Sharing Web Resources

teacher reading to children in a classroom

I am a member of the National Association for the Education of Young Children.  Members of NAECY receive a wealth of information. Topics include national conferences, workshops, webinars, anti-bias education, coping with stress and Violence, developmentally appropriate practice (DAP), family engagement, Guidance and Challenging Behaviors, Literacy, Math, Play, Social and Emotional, development and technology and Media.  Other information provided by NAECY touches upon the latest research in child development and learning, news on current policies and laws, undergraduate and graduate schools who have excellent programs in early childhood, and global connections and issues in early childhood. In addition to this wealth of information, NAECY offers its members access to the award-winning periodical Young Children and another periodical called Teaching Young Children.

I personally like NAECY because I can obtain a myriad of information in one sitting.  I always look for better ways to teach my young preschoolers and NAECY always provides insightful best practices or strategies for early and preschool classrooms. More importantly, NAECY keeps me abreast of all of the new policies, standards, and laws being passed regarding early childhood programs.  In addition, they provide articles that also call for policymakers to change ideals, approaches, and methods by providing research-based evidence that illustrate positive and successful outcomes for young children and families.

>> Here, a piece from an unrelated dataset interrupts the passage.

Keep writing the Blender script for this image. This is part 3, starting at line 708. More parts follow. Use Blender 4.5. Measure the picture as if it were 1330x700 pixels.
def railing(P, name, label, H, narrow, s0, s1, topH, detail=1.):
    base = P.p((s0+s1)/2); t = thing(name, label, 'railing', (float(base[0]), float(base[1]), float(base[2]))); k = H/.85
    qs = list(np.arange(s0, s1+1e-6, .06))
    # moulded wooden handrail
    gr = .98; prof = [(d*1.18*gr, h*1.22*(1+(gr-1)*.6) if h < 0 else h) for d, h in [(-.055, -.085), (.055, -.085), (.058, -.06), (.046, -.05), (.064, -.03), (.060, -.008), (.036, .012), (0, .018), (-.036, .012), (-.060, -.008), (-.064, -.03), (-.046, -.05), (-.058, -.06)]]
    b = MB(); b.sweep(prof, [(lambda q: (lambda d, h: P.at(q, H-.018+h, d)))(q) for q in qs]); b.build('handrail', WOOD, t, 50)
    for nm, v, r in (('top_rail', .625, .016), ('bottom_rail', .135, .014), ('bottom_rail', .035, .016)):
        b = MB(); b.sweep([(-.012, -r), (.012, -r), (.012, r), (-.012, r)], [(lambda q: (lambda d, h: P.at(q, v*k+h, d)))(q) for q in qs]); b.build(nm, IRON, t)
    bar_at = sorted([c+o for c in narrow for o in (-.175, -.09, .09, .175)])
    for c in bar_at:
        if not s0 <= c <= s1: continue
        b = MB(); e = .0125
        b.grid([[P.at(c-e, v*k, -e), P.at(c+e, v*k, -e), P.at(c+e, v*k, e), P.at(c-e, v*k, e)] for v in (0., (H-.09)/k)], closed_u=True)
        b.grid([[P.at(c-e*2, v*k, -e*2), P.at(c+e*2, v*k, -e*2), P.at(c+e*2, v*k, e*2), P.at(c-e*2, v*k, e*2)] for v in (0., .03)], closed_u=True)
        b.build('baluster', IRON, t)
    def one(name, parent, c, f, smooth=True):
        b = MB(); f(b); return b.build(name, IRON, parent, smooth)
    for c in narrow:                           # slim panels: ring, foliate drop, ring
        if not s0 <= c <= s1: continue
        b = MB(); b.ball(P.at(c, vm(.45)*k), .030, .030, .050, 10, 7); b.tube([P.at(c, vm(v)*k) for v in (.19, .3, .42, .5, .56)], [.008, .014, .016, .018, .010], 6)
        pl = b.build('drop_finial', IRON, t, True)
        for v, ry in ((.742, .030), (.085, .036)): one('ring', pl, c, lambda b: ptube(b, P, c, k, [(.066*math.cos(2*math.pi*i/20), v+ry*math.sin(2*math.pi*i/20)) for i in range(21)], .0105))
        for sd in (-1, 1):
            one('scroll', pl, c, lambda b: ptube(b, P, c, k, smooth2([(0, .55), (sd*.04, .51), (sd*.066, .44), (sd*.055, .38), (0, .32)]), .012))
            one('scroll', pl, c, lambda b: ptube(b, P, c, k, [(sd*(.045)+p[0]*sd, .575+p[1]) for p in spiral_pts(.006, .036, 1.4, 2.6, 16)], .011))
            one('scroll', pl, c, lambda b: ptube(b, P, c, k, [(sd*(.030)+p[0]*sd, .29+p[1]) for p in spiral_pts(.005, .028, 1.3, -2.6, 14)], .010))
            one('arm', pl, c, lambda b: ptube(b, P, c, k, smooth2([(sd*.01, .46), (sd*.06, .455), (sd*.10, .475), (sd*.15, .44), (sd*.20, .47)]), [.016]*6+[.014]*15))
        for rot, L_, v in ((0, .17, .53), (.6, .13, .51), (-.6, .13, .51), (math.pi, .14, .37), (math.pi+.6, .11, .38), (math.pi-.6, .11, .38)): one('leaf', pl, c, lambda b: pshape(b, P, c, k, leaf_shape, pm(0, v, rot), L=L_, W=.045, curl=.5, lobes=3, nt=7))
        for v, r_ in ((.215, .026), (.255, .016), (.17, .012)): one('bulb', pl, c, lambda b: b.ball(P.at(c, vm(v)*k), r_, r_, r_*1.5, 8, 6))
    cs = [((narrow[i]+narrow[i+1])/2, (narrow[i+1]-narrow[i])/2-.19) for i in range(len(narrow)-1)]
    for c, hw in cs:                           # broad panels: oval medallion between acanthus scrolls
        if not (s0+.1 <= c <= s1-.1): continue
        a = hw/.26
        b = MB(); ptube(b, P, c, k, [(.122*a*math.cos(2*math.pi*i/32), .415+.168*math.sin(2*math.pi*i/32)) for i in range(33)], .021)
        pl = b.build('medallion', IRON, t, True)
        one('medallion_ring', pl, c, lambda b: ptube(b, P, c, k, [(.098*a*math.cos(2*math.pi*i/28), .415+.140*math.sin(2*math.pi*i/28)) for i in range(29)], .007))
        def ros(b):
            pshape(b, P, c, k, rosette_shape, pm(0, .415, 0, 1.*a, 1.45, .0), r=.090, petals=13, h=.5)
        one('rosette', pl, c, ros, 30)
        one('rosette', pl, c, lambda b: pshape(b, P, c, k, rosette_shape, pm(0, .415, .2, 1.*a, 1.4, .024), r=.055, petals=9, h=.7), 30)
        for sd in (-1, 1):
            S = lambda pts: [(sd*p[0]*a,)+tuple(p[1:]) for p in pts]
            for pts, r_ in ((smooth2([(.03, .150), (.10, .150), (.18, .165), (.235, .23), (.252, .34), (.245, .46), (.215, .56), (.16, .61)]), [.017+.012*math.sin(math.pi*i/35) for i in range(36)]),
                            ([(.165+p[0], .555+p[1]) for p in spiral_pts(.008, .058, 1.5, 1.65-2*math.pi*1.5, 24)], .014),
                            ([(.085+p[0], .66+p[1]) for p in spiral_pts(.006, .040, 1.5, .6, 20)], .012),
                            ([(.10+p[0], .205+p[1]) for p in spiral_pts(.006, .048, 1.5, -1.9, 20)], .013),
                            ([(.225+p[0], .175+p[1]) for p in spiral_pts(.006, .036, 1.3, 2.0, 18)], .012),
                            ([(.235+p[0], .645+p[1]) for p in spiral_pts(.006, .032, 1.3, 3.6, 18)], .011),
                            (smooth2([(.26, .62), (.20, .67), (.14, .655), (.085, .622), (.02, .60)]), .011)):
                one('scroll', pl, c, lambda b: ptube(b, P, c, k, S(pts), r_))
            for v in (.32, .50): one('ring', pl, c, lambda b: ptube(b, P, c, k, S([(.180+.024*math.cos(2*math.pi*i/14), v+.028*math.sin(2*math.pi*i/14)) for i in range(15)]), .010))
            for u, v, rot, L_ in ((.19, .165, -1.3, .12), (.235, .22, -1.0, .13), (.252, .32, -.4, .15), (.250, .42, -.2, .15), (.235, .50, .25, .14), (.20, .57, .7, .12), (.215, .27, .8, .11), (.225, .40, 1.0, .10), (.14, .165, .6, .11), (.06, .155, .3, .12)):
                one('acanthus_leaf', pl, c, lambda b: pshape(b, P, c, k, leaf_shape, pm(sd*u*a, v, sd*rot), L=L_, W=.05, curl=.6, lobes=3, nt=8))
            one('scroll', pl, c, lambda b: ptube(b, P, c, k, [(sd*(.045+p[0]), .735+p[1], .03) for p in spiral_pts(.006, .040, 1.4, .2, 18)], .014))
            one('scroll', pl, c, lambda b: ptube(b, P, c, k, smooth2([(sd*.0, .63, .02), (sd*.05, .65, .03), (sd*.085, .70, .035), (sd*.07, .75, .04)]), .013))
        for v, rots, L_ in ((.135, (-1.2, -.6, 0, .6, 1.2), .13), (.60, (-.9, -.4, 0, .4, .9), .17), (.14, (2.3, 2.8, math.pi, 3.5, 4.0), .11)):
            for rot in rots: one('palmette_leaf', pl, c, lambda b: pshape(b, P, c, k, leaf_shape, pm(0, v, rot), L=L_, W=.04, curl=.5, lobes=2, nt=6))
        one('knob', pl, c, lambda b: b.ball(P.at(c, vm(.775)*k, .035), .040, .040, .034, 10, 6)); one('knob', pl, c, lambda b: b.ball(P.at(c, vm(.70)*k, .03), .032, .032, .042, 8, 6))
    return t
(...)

As I am reading several archived and recent articles, I am noticing a common thread or trend in recent publications and that is informing programs and educators of early childhood how to teach, nurture and approach culturally linguistically diverse learners.  One article I read, the author Salinas (2018), explains how to create culturally responsive centers.  “culturally relevant dramatic play centers let young children draw from their experiences to enhance their play. Children reenact activities and observations from family life and share common events in their cultures. Authentic dramatic play leads to children’s meaningful learning—especially in language and vocabulary”(p.1). This is very indicative of similar topics discussed earlier regarding immigration and inclusion. It is a clear sign that culturally and linguistically diverse children will need to be nurtured and included through intentional teaching practices, strategies, and pedagogical approaches now and in the future in order to help the children and their families succeed.

References:

National Association for the Education of Young Children. Retrieved from National Association for the Education of Young Children: https://www.naeyc.org/sites/default/files/globally-shared/downloads/PDFs/resources/position-statements/PSDIV98.PDF

RASEMA SALINAS-GONZALEZ, M. G.-A. (2018, December/January). Supporting Language: Culturally Rich Dramatic Play. Teaching Young Children.